* **Task description**
Leave out the images and repeat the listing below without a single change.

* **Recorded information**
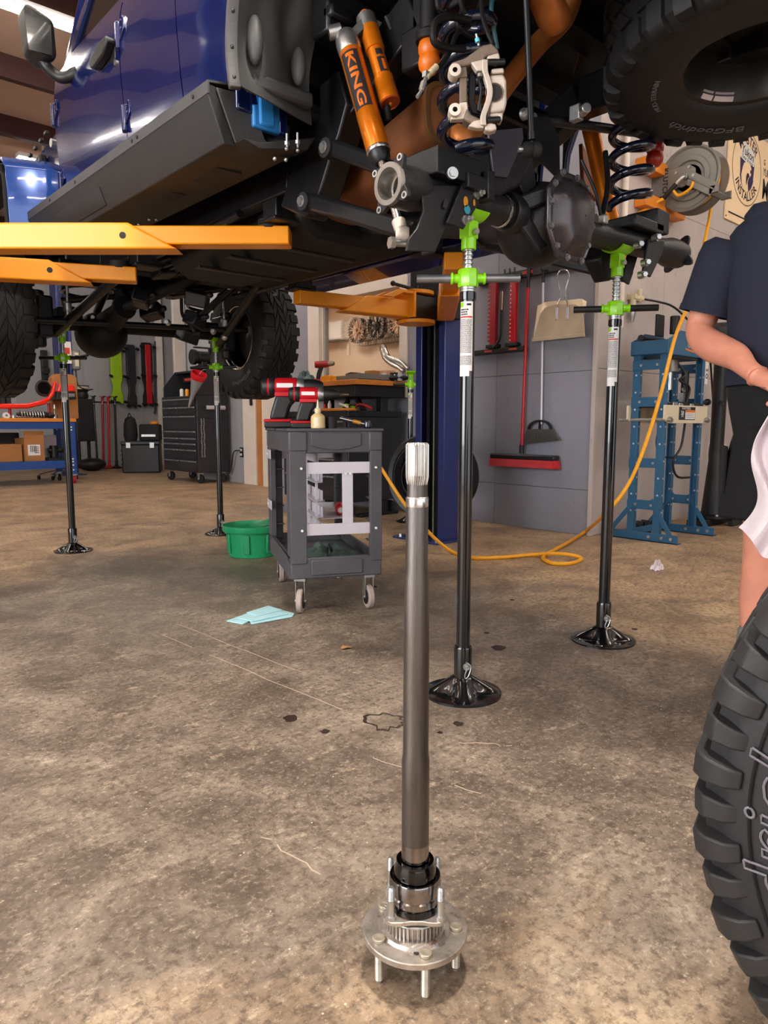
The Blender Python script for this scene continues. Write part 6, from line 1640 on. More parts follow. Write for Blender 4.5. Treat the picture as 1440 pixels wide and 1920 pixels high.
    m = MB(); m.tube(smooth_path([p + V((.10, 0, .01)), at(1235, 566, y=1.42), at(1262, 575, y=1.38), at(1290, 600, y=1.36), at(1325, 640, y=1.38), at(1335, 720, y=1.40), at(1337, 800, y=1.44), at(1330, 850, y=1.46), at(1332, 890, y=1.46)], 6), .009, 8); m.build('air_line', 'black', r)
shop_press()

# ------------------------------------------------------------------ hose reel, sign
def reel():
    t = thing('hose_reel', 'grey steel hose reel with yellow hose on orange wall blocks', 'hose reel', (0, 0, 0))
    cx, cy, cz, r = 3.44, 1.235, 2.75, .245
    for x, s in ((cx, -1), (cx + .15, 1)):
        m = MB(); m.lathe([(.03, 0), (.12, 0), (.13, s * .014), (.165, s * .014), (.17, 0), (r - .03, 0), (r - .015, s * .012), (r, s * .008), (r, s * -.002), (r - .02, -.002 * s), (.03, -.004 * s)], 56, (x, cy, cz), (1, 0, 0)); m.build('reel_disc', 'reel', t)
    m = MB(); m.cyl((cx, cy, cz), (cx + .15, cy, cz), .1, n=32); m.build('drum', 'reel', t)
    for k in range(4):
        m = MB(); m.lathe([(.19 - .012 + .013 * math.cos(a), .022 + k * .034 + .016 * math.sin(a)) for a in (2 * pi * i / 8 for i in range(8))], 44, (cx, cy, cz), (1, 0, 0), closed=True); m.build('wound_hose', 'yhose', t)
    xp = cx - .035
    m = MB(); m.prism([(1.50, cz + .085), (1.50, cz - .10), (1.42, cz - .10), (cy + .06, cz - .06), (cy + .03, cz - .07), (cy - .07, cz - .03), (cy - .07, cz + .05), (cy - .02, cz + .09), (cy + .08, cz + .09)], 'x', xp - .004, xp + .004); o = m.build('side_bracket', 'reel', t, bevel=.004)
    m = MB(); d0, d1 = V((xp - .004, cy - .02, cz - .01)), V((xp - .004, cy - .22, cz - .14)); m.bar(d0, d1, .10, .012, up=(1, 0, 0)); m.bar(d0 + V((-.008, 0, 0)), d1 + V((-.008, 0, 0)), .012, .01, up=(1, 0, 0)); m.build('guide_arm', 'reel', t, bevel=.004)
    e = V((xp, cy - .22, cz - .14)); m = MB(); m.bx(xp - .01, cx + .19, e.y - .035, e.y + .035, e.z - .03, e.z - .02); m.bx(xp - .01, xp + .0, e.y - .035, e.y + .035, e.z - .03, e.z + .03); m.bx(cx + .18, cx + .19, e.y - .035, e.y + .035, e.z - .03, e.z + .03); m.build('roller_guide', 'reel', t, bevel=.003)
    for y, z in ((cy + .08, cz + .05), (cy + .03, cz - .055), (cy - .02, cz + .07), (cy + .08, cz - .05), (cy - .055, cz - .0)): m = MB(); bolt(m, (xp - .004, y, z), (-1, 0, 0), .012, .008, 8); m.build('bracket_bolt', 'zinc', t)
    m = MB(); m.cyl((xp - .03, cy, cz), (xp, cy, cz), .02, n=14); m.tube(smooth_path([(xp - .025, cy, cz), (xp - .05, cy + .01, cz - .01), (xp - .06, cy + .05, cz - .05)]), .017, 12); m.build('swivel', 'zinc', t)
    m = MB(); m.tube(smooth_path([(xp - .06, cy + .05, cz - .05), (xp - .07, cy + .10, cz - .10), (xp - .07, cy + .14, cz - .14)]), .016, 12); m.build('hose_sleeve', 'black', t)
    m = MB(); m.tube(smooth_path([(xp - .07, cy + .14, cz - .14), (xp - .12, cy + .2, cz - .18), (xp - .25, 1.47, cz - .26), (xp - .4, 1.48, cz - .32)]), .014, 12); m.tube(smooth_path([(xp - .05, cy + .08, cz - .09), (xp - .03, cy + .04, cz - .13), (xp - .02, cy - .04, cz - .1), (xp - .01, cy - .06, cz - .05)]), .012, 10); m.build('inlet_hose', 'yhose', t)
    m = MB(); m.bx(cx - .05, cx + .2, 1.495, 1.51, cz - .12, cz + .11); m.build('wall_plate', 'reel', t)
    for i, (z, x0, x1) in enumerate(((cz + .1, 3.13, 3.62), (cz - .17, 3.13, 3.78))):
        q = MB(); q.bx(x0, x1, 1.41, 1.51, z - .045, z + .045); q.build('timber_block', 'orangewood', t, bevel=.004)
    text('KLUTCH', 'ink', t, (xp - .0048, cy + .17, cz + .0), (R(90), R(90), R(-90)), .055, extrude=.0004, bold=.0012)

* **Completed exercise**
The Blender Python script for this scene continues. Write part 6, from line 1640 on. More parts follow. Write for Blender 4.5. Treat the picture as 1440 pixels wide and 1920 pixels high.
    m = MB(); m.tube(smooth_path([p + V((.10, 0, .01)), at(1235, 566, y=1.42), at(1262, 575, y=1.38), at(1290, 600, y=1.36), at(1325, 640, y=1.38), at(1335, 720, y=1.40), at(1337, 800, y=1.44), at(1330, 850, y=1.46), at(1332, 890, y=1.46)], 6), .009, 8); m.build('air_line', 'black', r)
shop_press()

# ------------------------------------------------------------------ hose reel, sign
def reel():
    t = thing('hose_reel', 'grey steel hose reel with yellow hose on orange wall blocks', 'hose reel', (0, 0, 0))
    cx, cy, cz, r = 3.44, 1.235, 2.75, .245
    for x, s in ((cx, -1), (cx + .15, 1)):
        m = MB(); m.lathe([(.03, 0), (.12, 0), (.13, s * .014), (.165, s * .014), (.17, 0), (r - .03, 0), (r - .015, s * .012), (r, s * .008), (r, s * -.002), (r - .02, -.002 * s), (.03, -.004 * s)], 56, (x, cy, cz), (1, 0, 0)); m.build('reel_disc', 'reel', t)
    m = MB(); m.cyl((cx, cy, cz), (cx + .15, cy, cz), .1, n=32); m.build('drum', 'reel', t)
    for k in range(4):
        m = MB(); m.lathe([(.19 - .012 + .013 * math.cos(a), .022 + k * .034 + .016 * math.sin(a)) for a in (2 * pi * i / 8 for i in range(8))], 44, (cx, cy, cz), (1, 0, 0), closed=True); m.build('wound_hose', 'yhose', t)
    xp = cx - .035
    m = MB(); m.prism([(1.50, cz + .085), (1.50, cz - .10), (1.42, cz - .10), (cy + .06, cz - .06), (cy + .03, cz - .07), (cy - .07, cz - .03), (cy - .07, cz + .05), (cy - .02, cz + .09), (cy + .08, cz + .09)], 'x', xp - .004, xp + .004); o = m.build('side_bracket', 'reel', t, bevel=.004)
    m = MB(); d0, d1 = V((xp - .004, cy - .02, cz - .01)), V((xp - .004, cy - .22, cz - .14)); m.bar(d0, d1, .10, .012, up=(1, 0, 0)); m.bar(d0 + V((-.008, 0, 0)), d1 + V((-.008, 0, 0)), .012, .01, up=(1, 0, 0)); m.build('guide_arm', 'reel', t, bevel=.004)
    e = V((xp, cy - .22, cz - .14)); m = MB(); m.bx(xp - .01, cx + .19, e.y - .035, e.y + .035, e.z - .03, e.z - .02); m.bx(xp - .01, xp + .0, e.y - .035, e.y + .035, e.z - .03, e.z + .03); m.bx(cx + .18, cx + .19, e.y - .035, e.y + .035, e.z - .03, e.z + .03); m.build('roller_guide', 'reel', t, bevel=.003)
    for y, z in ((cy + .08, cz + .05), (cy + .03, cz - .055), (cy - .02, cz + .07), (cy + .08, cz - .05), (cy - .055, cz - .0)): m = MB(); bolt(m, (xp - .004, y, z), (-1, 0, 0), .012, .008, 8); m.build('bracket_bolt', 'zinc', t)
    m = MB(); m.cyl((xp - .03, cy, cz), (xp, cy, cz), .02, n=14); m.tube(smooth_path([(xp - .025, cy, cz), (xp - .05, cy + .01, cz - .01), (xp - .06, cy + .05, cz - .05)]), .017, 12); m.build('swivel', 'zinc', t)
    m = MB(); m.tube(smooth_path([(xp - .06, cy + .05, cz - .05), (xp - .07, cy + .10, cz - .10), (xp - .07, cy + .14, cz - .14)]), .016, 12); m.build('hose_sleeve', 'black', t)
    m = MB(); m.tube(smooth_path([(xp - .07, cy + .14, cz - .14), (xp - .12, cy + .2, cz - .18), (xp - .25, 1.47, cz - .26), (xp - .4, 1.48, cz - .32)]), .014, 12); m.tube(smooth_path([(xp - .05, cy + .08, cz - .09), (xp - .03, cy + .04, cz - .13), (xp - .02, cy - .04, cz - .1), (xp - .01, cy - .06, cz - .05)]), .012, 10); m.build('inlet_hose', 'yhose', t)
    m = MB(); m.bx(cx - .05, cx + .2, 1.495, 1.51, cz - .12, cz + .11); m.build('wall_plate', 'reel', t)
    for i, (z, x0, x1) in enumerate(((cz + .1, 3.13, 3.62), (cz - .17, 3.13, 3.78))):
        q = MB(); q.bx(x0, x1, 1.41, 1.51, z - .045, z + .045); q.build('timber_block', 'orangewood', t, bevel=.004)
    text('KLUTCH', 'ink', t, (xp - .0048, cy + .17, cz + .0), (R(90), R(90), R(-90)), .055, extrude=.0004, bold=.0012)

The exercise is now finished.